At school, I loved art. A high school teacher got me started on making a tapestry using card weaving. This involves cardboard cards with four holes. You thread through the holes, then put a weft across, and turn the cards to create a pattern. It ended up in the Tops Arts exhibition.
I went overseas for a couple of years and shared a flat with a Ghanaian woman who was trained as a weaver. She had a little table loom set up and I played with it. I became interested in weaving, and I travelled to Ghana.
When I returned to Sydney, I enrolled in art school and studied graphics.
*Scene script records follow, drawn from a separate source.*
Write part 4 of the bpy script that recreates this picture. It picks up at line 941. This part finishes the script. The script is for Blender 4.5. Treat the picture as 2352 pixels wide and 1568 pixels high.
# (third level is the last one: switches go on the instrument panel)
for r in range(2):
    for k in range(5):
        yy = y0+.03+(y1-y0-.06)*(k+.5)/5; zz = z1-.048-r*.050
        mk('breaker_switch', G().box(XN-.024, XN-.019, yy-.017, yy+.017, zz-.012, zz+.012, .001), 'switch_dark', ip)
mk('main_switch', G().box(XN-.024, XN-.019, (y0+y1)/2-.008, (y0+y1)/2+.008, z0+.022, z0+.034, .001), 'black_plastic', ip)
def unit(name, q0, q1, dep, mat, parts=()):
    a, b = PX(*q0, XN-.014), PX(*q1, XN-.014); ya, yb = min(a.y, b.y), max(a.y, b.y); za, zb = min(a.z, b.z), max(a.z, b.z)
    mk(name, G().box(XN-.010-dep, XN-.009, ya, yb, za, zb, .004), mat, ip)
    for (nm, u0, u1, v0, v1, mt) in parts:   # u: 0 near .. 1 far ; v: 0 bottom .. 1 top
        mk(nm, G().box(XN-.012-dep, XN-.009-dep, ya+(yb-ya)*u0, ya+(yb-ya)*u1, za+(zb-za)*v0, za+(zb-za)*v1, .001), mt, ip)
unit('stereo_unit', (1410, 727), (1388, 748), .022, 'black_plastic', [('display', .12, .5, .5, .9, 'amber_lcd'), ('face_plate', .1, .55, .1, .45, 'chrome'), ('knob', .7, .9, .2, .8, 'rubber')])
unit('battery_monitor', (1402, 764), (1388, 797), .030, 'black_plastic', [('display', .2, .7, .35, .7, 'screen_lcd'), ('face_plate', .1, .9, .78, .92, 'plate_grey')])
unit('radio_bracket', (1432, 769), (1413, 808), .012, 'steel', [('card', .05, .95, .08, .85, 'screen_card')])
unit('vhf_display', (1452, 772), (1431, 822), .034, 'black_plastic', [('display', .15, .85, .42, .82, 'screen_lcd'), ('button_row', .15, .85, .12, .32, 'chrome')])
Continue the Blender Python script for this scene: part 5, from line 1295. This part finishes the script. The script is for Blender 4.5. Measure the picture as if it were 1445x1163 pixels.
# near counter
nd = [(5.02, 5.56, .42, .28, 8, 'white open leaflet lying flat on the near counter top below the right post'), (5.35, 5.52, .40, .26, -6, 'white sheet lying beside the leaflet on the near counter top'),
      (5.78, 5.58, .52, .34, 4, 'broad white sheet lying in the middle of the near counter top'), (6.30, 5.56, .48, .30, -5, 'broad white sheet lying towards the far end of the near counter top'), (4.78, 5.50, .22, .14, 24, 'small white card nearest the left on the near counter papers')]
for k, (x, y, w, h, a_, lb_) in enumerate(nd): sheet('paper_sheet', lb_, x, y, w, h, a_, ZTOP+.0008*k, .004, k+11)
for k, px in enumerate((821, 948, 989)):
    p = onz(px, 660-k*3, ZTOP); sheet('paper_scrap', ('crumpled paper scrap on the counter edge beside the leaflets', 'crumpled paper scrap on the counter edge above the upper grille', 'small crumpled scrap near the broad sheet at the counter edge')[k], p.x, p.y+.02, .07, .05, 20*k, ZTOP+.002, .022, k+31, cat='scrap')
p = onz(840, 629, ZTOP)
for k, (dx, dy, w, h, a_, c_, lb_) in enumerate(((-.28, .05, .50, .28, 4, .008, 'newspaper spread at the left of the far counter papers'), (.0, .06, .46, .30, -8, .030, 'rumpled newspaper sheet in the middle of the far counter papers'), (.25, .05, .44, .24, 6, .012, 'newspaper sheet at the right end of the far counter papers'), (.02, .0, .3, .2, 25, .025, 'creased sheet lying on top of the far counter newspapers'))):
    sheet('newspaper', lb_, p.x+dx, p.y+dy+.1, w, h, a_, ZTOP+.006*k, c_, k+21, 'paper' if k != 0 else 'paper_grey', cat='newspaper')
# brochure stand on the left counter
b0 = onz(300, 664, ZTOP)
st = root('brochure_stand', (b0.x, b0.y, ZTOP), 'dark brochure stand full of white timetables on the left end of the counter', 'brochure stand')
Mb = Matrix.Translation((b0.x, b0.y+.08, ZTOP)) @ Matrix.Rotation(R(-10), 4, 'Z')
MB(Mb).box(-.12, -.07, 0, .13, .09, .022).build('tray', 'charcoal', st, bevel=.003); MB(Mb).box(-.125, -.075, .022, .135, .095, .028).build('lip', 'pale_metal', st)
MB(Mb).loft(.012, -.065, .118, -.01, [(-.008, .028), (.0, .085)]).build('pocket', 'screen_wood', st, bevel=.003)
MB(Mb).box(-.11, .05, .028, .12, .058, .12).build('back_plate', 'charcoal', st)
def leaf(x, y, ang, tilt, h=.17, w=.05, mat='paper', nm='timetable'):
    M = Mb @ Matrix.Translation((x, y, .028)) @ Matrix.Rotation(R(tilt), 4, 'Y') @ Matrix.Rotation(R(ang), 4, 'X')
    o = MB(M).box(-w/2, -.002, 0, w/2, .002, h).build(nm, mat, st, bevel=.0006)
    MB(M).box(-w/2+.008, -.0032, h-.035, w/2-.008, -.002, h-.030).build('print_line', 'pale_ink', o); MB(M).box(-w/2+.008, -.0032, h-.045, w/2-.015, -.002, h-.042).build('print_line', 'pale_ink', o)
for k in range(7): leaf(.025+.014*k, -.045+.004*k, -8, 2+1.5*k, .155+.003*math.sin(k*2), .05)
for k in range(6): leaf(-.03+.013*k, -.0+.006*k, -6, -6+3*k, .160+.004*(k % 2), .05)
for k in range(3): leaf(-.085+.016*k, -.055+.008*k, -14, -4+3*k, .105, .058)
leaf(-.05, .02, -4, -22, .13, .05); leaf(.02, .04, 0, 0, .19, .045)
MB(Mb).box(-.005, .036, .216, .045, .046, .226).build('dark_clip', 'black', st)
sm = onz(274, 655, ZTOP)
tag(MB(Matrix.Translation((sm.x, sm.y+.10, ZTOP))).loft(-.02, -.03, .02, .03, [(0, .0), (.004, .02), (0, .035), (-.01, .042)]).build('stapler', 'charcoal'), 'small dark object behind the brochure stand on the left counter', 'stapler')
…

A drawing teacher advised me to study at the Canberra Art School, which was taught along Bauhaus lines, with Udo Selbach as head of school. I chose the textile workshop with Michael Butler, who trained at the Royal College of Art. While there, I learnt all the different weaving structures, including twills, houndstooth, waffle, crepe, double cloth and piqué. We were encouraged to experiment with yarns and weave drafts. I discovered that I could make patterns, like little triangles.
- Laurie Paine, Untitled 1985, 143 x 93 cm
- Laurie Paine at opening of Discover Palestine Through Time at the Islamic Museum of Australia, 10 July – 5 October 2024.
While in art school, the curator Jeni Allenby saw my work and identified it as Palestinian. I hadn’t told anyone about my identity. She invited me to include my textiles in an exhibition of Palestinian artefacts at the Drill Hall Gallery.
After graduation, I travelled to Central America, including Cuba, Guatemala, and Nicaragua. We were interested in the Nicaraguan revolution. After that, I visited family in the Middle East, including Lebanon and Jordan. I crossed the Allenby Bridge from Amman to the West Bank to visit family in East Jerusalem. As my name was Laurie Paine, and I looked like a white Australian, there was no problem with my going across.
This was in 1986 at the birth of the Intifada movement. A student at Bir Zeit University had been killed by Israelis. I smuggled photos of his funeral back to Amman. While there, I couldn’t help but observe that my Palestinian relatives were treated as second-class citizens in their own country.
After returning to Australia, I worked with Elena Gallegos in Tasmania on banners for the Tasmanian Teachers Federation and the Electrical Trades Union.

With young children in tow, I then moved to Mittagong at Sturt when I got my dobby loom. Elizabeth Nagel was the master weaver at the time. That’s where I wove my black and white pieces.
I don’t have patterns. I just make them up. That’s something I learnt in Guatemala. I saw that the older geometric patterns had evolved into something more flowery. It’s a living thing. Of course, there will be standard patterns, such as those on the cushions around me. But it’s an evolving thing.
Recently, I wanted to do something in response to Gaza. I’d written letters to politicians. I’d tried to talk about it in demonstrations and with friends, but I felt like I was getting nowhere. Perhaps I could try communicating in a different format. So, I wove these as shrouds using the colours of the Palestinian flag.